Die Chlorophylle und andere Farbstoffmoleküle können großflächige Komplexe bilden, in denen sie Licht effizient einsammeln und weiterleiten, etwa an das Photosynthese-Reaktionszentrum einer Pflanze oder an die leitende Schicht einer Solarzelle. Die Lichtaufnahme selbst findet dabei in bestimmten Atomgruppen der Farbstoffmoleküle statt, den sogenannte Chromophoren. Weil unterschiedliche Chromophore Licht verschiedener Wellenlängen absorbieren, kann ein Verbund mehrerer Farbstoffmoleküle einen sehr großen spektralen Bereich des Lichts verwerten.
Entsprechend wollte das Team um Langhals in Zusammenarbeit mit Physikern der LMU einen breitbandigen Lichtsammler entwickeln. In einem ersten Schritt sollte die Förster-Theorie zum Energietransfer zwischen Farbstoffen überprüft werden. Sie basiert auf der Vorstellung, dass beim Energietransport schwingende elektrische molekulare Dipole, bei denen elektrische Ladungen getrennt sind, benachbarte Dipole zum Schwingen anregen. Die Ausrichtung spielt hier eine entscheidende Rolle: Stehen die Dipole senkrecht zueinander, wird der benachbarte Dipol nicht angeregt. Sind sie dagegen parallel angeordnet, überträgt sich die Energie.

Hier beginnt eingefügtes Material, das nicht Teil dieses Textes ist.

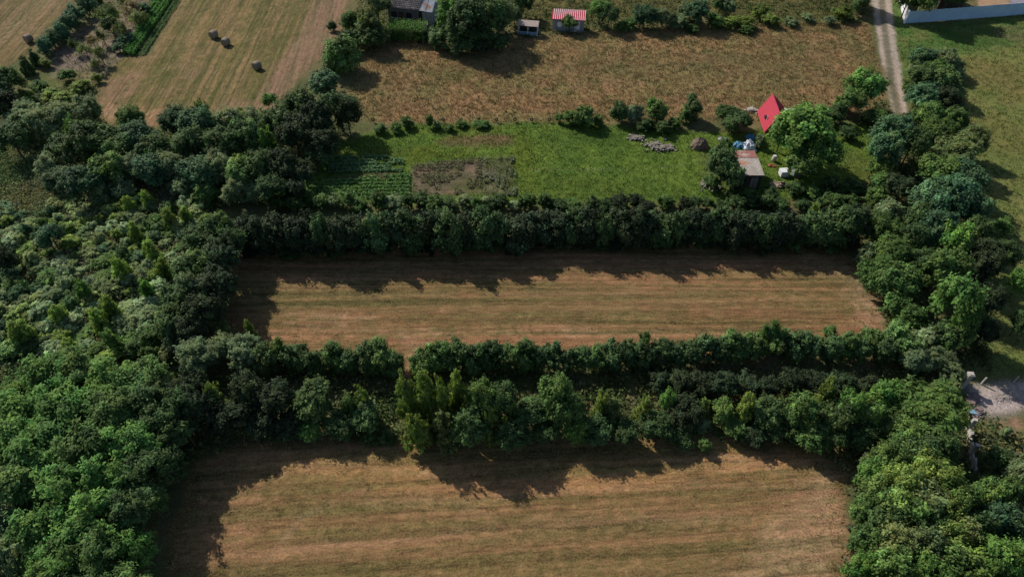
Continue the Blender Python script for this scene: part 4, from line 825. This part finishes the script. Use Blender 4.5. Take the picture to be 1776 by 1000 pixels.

Zur Überraschung der Forscher zeigten die Messungen an senkrecht ausgerichteten Chromophoren jedoch, dass nahezu 100 Prozent der Energie weitergegeben wird. „Der Prozess ist außerordentlich effizient“, betont Langhals. „Das sehen wir auch an der mit 9,4 Billionstel Sekunden extrem kurzen Reaktionszeit. Die Vorstellung von einem Energietransfer über Dipole ist damit widerlegt. Unsere Ergebnisse deuten eher auf eine niederfrequente Kopplung über Bewegungen im Molekül hin.“ Eine Kooperation mit anderen Forschungsgruppen soll nun die experimentelle Grundlage für eine Neuformulierung der Theorie schaffen.
Eine Konsequenz dieser Ergebnisse wird sein, dass das sogenannte Molekulare Lineal überdacht und möglicherweise neu justiert werden muss. Dieses Werkzeug wird eingesetzt, um bestimmte biochemische Reaktionen zu testen, und beruht auf einem weiteren Aspekt der Förster-Theorie: Demnach hängt die Übertragungsgeschwindigkeit vom Abstand der Chromophoren ab. Werden Moleküle mit Chromophoren markiert, kann man so ihren Abstand messen und etwa testen, ob Antikörper bestimmte Bindungen eingehen.
In erster Linie aber könnten sich die Untersuchungen – und eine neu formulierte theoretische Grundlage für den Energietransfer bei Farbstoffmolekülen – auf die Photonik auswirken. Ein wichtiges Beispiel sind optische Computer, die Information mit Licht statt mit Strom übertragen. „Deshalb spielt in molekularen optischen Computern auch die Energieübertragung zwischen Farbstoffen eine zentrale Rolle“, sagt Langhals. „Denn dort spielen Farbstoffe die Rolle von Bauelementen, etwa von Transistoren.“ Optische Computer werden derzeit intensiv erforscht, weil sie auf kleinem Platz extrem hohe Verarbeitungsgeschwindigkeiten erreichen könnten. Eine Neufassung der Förster-Theorie könnte zudem dazu beitragen, farbstoffbasierte Solarzellen effizienter zu machen.